SAR’s Academic Freedom Monitoring Project investigates and reports attacks on higher education with the aim of raising awareness, generating advocacy, and increasing protection for scholars, students, and academic communities. Learn more.

Date of Incident: December 09, 2014

Attack Types: Loss of Position

Institution(s):University of Malaya

Region & Country:Southeastern Asia | Malaysia

New or Ongoing:New Incident

On December 9, 2014, eight students from the University of Malaya faced disciplinary proceedings for their involvement with a rally on campus for Malaysian opposition leader Dato Sri Anwar Ibrahim on October 27, 2014.

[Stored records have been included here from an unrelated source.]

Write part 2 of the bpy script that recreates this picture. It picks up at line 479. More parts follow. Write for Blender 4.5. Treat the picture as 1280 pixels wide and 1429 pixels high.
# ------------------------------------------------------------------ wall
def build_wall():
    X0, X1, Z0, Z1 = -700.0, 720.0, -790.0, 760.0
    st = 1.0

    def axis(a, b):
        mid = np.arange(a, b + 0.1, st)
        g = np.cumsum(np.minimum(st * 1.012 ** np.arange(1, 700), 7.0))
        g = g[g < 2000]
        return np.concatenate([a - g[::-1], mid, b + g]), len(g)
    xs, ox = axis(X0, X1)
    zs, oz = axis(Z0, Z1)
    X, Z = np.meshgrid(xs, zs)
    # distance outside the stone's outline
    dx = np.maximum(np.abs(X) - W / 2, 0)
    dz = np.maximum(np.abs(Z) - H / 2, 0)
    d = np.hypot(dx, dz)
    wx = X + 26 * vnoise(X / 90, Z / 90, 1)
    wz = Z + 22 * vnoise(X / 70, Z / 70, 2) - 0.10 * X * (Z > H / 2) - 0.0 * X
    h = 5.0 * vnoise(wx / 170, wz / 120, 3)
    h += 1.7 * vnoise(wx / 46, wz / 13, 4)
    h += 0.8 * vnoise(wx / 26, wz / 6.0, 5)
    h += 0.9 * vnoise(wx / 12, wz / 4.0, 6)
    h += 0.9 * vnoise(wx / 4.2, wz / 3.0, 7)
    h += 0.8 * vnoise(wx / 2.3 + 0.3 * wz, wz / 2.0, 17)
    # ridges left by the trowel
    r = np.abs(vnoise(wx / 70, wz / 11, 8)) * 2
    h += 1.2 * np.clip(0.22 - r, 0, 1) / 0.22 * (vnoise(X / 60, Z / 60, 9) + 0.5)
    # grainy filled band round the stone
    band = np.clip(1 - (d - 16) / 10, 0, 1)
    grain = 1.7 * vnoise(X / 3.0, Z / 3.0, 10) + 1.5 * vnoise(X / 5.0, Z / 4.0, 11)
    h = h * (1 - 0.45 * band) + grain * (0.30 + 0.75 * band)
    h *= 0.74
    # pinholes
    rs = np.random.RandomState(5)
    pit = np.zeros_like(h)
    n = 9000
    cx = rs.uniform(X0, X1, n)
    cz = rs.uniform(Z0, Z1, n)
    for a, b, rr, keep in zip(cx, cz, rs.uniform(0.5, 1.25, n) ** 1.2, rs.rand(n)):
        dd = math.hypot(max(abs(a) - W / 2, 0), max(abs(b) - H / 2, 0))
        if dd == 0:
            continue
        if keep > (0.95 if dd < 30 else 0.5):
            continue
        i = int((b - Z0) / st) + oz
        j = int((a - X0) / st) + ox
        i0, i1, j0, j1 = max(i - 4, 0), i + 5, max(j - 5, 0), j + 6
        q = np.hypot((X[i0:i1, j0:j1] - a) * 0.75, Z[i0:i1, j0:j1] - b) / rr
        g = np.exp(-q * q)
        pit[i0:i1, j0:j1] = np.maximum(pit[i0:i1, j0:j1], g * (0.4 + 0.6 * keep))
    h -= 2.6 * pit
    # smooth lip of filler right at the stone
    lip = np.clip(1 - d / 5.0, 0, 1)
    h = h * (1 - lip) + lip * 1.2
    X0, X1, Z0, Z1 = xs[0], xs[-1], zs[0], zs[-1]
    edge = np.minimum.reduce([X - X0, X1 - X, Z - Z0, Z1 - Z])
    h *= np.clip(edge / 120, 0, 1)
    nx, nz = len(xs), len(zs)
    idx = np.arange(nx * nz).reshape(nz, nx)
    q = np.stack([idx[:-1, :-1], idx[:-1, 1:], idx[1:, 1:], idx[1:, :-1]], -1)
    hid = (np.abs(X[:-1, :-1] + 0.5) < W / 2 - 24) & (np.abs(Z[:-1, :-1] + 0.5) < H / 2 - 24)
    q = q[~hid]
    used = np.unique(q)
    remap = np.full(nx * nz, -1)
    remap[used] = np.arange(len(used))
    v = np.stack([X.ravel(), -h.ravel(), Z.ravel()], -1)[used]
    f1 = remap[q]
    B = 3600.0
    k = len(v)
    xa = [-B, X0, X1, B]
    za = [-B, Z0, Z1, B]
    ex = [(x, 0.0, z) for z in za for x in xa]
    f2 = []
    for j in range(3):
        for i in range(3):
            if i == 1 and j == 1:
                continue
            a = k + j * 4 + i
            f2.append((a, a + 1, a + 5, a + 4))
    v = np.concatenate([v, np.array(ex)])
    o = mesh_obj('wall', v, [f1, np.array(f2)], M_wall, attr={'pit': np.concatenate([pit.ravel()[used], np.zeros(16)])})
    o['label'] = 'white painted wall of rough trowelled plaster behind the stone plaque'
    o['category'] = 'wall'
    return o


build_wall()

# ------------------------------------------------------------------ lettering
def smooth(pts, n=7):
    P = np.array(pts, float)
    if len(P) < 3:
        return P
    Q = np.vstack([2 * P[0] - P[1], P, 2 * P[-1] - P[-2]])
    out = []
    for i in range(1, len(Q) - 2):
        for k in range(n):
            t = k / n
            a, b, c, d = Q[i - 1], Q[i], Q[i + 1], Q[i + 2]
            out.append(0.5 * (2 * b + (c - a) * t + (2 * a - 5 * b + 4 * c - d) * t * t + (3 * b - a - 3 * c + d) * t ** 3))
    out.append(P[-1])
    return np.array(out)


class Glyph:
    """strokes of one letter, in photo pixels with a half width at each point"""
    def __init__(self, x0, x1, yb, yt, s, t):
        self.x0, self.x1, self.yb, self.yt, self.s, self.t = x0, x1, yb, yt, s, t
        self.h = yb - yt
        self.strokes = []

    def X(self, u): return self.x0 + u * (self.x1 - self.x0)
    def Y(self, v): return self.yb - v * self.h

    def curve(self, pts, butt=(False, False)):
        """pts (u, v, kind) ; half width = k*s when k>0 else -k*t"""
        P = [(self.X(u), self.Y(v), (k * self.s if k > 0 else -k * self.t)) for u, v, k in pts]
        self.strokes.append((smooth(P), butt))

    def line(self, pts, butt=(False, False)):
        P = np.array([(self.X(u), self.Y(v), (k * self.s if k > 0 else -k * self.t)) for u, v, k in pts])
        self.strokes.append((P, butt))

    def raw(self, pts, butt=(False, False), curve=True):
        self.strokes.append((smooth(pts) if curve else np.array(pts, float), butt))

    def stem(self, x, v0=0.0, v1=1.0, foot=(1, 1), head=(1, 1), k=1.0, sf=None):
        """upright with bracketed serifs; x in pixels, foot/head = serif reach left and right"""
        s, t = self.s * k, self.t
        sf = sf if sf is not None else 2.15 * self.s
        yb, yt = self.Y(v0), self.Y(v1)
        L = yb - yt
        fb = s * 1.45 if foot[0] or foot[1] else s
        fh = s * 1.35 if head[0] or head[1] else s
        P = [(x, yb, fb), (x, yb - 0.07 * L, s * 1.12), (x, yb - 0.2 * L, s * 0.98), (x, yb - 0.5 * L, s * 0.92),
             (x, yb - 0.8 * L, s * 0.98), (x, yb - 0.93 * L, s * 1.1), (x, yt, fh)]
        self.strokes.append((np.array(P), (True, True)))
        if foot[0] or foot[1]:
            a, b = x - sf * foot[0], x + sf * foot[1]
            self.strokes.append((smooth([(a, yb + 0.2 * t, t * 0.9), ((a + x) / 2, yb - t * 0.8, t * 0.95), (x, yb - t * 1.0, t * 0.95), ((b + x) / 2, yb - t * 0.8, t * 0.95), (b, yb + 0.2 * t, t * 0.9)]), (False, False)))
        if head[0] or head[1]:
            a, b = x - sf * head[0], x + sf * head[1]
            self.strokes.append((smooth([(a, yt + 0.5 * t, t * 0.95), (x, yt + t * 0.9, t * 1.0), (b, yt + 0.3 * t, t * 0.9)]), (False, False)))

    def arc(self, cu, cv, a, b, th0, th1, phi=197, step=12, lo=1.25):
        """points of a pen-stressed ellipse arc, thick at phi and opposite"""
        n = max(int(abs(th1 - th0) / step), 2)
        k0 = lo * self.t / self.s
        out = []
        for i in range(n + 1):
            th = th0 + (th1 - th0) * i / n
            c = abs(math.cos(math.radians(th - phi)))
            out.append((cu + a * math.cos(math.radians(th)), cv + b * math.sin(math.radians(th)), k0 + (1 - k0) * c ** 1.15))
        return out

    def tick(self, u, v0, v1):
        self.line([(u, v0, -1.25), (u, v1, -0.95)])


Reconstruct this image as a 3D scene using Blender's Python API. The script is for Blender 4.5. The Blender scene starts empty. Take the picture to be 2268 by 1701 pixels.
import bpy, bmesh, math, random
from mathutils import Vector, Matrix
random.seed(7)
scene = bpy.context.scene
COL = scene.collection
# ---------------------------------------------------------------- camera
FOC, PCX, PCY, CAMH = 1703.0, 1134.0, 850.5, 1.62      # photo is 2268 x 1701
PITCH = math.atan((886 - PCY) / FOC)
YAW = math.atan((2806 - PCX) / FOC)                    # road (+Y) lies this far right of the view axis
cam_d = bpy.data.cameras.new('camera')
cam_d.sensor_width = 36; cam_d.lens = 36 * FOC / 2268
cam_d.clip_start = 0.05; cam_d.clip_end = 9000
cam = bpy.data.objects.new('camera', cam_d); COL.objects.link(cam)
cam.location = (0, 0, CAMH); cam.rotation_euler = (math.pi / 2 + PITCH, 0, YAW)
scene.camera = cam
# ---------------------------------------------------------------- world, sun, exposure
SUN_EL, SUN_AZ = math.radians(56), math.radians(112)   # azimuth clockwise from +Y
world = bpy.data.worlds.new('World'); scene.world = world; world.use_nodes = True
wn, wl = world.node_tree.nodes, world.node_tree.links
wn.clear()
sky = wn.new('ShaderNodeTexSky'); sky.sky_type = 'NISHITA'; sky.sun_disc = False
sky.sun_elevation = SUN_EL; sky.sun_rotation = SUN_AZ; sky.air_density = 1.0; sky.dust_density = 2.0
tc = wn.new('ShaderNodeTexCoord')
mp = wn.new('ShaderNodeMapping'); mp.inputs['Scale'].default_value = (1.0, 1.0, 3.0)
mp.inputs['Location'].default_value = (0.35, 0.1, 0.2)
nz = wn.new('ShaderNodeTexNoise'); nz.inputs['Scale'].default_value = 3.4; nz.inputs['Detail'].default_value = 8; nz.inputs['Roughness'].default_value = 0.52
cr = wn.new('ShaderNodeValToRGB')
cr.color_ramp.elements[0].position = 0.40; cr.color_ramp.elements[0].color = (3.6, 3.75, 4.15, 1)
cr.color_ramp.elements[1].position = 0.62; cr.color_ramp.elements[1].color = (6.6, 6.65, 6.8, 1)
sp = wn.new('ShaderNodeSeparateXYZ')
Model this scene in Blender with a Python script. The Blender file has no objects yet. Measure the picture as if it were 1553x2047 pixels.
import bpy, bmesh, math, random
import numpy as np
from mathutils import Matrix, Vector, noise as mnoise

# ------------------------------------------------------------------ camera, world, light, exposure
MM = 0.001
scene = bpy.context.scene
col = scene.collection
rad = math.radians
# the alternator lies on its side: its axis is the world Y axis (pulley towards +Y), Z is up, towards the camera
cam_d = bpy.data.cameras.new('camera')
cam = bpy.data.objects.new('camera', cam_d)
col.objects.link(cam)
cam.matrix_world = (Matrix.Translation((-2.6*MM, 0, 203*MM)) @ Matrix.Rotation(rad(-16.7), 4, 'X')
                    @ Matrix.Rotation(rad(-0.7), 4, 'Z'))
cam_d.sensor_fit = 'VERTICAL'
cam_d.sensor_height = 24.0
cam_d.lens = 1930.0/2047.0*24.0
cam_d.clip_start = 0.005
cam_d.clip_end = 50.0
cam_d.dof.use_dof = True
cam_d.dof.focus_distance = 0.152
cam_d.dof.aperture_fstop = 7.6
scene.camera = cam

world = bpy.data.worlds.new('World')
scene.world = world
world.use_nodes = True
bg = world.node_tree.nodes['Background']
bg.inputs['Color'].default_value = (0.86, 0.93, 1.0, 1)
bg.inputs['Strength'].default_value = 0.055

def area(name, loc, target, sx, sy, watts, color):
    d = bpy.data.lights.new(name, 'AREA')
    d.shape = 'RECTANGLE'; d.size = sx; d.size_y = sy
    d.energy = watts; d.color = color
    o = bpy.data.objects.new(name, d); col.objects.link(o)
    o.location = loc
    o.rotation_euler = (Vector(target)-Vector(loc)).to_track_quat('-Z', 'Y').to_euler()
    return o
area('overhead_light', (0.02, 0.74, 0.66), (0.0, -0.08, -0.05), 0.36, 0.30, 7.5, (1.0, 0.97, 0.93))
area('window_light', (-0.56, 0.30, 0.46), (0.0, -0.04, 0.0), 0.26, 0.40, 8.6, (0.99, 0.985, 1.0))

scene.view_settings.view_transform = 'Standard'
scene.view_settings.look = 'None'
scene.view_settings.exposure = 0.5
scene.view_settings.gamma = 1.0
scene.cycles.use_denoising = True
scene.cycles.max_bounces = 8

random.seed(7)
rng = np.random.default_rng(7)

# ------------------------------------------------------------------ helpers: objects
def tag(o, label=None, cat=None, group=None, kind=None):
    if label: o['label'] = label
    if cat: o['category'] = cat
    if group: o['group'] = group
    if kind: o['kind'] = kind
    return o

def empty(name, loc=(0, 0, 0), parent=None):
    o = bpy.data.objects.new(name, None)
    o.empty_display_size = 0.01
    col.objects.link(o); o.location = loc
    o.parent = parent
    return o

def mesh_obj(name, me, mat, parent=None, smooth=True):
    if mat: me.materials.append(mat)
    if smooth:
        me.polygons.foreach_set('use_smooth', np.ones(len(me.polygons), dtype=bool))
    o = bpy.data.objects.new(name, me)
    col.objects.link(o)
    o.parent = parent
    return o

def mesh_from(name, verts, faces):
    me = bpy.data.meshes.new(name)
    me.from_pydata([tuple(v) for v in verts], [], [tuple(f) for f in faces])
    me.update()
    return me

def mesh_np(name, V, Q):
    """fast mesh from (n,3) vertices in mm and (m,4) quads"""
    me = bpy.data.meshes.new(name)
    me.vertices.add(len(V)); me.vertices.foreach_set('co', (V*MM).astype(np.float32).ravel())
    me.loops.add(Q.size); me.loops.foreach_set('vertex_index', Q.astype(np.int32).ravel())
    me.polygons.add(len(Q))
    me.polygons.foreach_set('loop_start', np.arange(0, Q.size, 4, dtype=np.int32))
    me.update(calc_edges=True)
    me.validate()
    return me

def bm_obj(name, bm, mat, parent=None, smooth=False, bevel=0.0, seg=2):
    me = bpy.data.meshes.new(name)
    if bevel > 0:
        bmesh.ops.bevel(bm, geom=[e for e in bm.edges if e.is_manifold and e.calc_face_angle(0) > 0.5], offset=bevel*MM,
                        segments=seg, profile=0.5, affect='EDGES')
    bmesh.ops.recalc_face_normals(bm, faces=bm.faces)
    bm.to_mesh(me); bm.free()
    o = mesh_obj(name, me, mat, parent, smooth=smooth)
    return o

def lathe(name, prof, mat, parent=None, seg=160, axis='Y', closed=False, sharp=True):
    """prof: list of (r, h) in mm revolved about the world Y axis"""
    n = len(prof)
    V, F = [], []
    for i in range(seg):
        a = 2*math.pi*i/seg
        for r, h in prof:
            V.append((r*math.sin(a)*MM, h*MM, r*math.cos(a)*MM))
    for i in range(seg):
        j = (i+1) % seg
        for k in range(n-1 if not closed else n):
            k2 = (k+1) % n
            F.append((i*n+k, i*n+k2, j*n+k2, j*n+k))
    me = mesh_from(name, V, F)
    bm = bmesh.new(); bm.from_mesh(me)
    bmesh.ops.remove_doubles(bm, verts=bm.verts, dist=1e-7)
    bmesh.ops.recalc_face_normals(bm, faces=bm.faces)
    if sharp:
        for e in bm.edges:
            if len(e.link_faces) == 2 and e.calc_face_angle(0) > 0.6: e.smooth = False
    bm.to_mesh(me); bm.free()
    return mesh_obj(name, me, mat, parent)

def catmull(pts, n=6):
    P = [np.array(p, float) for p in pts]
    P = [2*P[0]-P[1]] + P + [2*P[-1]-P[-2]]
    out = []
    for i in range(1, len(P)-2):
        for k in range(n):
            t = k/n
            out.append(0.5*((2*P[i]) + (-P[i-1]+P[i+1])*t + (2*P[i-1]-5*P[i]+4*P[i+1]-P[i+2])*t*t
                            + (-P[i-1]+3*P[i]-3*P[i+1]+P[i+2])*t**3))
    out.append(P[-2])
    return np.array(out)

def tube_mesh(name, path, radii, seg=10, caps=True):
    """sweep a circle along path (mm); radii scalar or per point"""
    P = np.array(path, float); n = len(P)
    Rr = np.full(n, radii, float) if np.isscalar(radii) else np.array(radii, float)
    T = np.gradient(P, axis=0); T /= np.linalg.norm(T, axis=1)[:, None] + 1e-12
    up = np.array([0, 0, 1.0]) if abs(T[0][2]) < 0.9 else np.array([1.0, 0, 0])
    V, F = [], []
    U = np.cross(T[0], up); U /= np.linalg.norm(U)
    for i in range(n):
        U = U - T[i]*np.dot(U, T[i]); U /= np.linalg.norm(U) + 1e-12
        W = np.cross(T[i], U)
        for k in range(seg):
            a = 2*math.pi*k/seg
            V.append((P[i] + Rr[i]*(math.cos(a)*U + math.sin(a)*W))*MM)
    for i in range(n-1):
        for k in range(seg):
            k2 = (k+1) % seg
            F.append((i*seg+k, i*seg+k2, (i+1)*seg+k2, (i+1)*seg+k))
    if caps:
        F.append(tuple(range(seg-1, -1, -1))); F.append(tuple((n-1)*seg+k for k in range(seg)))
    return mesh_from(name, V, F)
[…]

The students had scheduled the rally despite the objections of the university administration.  The university eventually declared the rally illegal, and ordered the campus’s gates locked.  Ibrahim was nevertheless able to enter campus, and addressed a large group of students who had attended, despite the university’s actions.  The university subsequently commenced disciplinary proceedings against the eight students, known as the UM 8, who had organized the event.  At the December 9, 2014 proceeding, student council president Fahmi Zainol was suspended for two semesters and was fined about USD 150, while another student leader, Safwan Shamsuddin, was suspended for one semester and fined about USD 75.  Four more student organizers received fines of about USD 40 each and were given warnings.  

Scholars at Risk is concerned about the suspension of students in apparent retaliation for the peaceful exercise of the right of free expression, and about the cancellation of an on-campus event based on academic or political content. State and university authorities have a responsibility not to interfere with academic freedom or expressive activity, so long as that activity is undertaken peacefully and responsibly. Suspension aimed at limiting such expressive activity harm academic freedom and related higher education values including autonomy and social responsibility.

UPDATE: On July 29, 2016, the Shah Alam High Court approved a request for a judicial review filed by five of the students against the UM disciplinary board. The High Court later ruled that the disciplinary proceedings were not conducted in accordance with UM’s disciplinary rules, a decision the university unsuccesfully appealed on two instances, most recently on February 12, 2018, when a Federal Court upheld the High Court and Court of Appeal’s decisions.